[Exercise] Reproduce nothing but the lines from the start of the material through the line that includes "col = scene.collection", both ends included, and omit every picture.

[Supplied data]
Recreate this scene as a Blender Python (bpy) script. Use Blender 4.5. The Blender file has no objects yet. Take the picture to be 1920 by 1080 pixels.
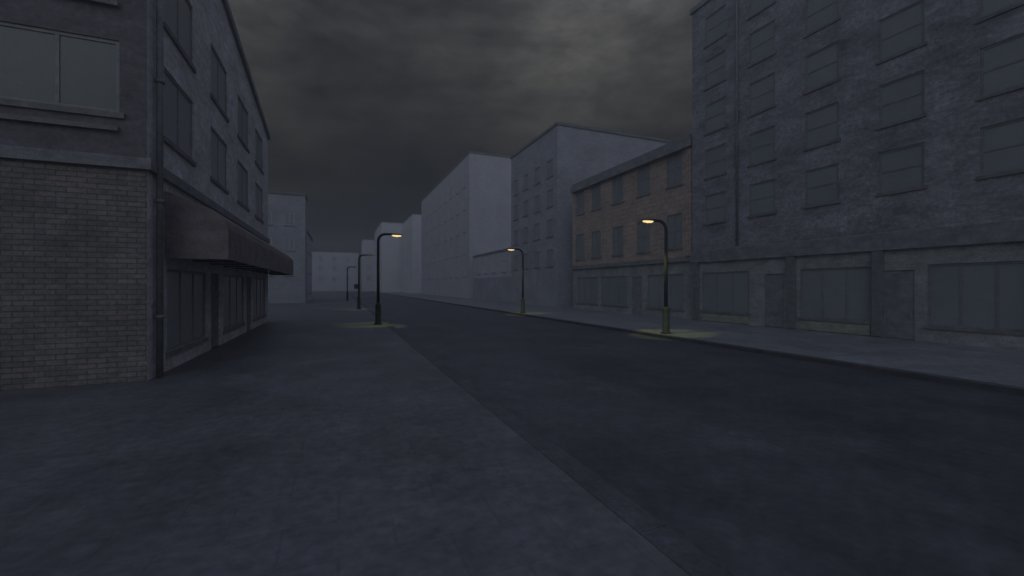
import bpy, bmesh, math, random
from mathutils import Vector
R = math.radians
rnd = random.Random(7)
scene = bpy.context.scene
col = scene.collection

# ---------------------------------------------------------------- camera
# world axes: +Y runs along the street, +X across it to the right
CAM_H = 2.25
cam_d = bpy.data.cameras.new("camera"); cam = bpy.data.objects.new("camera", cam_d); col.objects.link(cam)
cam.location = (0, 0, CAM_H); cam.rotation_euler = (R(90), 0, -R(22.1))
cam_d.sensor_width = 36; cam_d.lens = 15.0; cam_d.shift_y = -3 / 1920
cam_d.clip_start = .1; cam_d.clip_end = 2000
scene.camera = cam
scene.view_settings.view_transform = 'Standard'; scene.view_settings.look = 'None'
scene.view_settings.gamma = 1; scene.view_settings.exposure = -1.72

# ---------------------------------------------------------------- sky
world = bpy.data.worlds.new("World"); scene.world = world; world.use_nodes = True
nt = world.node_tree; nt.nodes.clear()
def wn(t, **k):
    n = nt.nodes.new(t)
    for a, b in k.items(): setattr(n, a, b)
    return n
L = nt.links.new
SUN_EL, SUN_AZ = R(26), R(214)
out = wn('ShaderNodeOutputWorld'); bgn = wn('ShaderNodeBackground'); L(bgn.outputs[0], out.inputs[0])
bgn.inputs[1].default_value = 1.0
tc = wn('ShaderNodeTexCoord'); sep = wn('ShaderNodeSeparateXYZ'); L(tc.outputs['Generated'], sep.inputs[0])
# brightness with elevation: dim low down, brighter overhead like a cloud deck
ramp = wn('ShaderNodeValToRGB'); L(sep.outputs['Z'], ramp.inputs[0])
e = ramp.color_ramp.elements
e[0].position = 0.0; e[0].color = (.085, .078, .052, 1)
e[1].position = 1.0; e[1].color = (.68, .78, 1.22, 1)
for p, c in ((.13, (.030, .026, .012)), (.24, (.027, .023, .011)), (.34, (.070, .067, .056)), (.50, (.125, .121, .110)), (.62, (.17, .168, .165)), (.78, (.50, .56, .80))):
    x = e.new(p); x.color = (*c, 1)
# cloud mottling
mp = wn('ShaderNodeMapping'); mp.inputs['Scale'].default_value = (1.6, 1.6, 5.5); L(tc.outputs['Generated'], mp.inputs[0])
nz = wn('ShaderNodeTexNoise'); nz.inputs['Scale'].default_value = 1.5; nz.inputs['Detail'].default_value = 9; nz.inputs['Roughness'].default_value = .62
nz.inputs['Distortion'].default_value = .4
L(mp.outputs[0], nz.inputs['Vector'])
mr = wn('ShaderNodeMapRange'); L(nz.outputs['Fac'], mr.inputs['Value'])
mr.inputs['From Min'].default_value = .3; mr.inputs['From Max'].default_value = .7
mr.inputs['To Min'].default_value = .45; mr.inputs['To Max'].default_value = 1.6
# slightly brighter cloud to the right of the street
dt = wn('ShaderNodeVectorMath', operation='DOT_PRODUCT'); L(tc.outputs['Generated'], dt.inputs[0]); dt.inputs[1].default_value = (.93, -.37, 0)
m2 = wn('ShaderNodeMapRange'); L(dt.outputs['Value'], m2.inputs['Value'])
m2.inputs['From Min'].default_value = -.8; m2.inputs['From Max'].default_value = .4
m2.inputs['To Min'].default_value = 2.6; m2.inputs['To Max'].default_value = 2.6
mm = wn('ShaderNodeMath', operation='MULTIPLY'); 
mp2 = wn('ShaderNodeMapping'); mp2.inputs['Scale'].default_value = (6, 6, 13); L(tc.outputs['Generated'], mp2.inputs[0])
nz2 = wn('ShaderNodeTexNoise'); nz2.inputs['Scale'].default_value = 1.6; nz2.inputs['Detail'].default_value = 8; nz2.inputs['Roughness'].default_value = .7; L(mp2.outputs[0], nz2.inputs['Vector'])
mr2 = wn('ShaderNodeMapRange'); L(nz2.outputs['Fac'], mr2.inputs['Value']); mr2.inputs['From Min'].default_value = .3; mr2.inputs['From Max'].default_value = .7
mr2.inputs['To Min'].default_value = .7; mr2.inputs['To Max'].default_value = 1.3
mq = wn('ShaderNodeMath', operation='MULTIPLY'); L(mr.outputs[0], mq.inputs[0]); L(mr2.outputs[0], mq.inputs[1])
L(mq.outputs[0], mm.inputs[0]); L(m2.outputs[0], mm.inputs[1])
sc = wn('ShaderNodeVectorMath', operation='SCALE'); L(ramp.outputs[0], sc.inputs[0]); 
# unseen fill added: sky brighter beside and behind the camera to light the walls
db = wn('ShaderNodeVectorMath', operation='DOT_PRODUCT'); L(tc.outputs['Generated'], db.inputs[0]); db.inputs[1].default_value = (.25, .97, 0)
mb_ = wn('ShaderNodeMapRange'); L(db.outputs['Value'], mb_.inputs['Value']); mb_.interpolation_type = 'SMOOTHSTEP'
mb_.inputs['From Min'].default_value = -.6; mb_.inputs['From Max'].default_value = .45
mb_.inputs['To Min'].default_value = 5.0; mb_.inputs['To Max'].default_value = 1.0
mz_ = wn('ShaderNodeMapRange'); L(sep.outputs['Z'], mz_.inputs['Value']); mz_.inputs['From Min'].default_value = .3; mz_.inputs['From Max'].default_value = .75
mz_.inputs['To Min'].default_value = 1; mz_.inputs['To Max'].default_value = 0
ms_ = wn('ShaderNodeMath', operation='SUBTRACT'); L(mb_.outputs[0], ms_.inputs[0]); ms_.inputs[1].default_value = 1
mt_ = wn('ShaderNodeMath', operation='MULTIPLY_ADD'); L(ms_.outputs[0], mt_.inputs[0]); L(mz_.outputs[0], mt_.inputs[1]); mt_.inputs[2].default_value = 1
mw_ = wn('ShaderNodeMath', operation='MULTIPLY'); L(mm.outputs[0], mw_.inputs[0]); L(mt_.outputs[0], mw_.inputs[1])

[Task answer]
Recreate this scene as a Blender Python (bpy) script. Use Blender 4.5. The Blender file has no objects yet. Take the picture to be 1920 by 1080 pixels.
import bpy, bmesh, math, random
from mathutils import Vector
R = math.radians
rnd = random.Random(7)
scene = bpy.context.scene
col = scene.collection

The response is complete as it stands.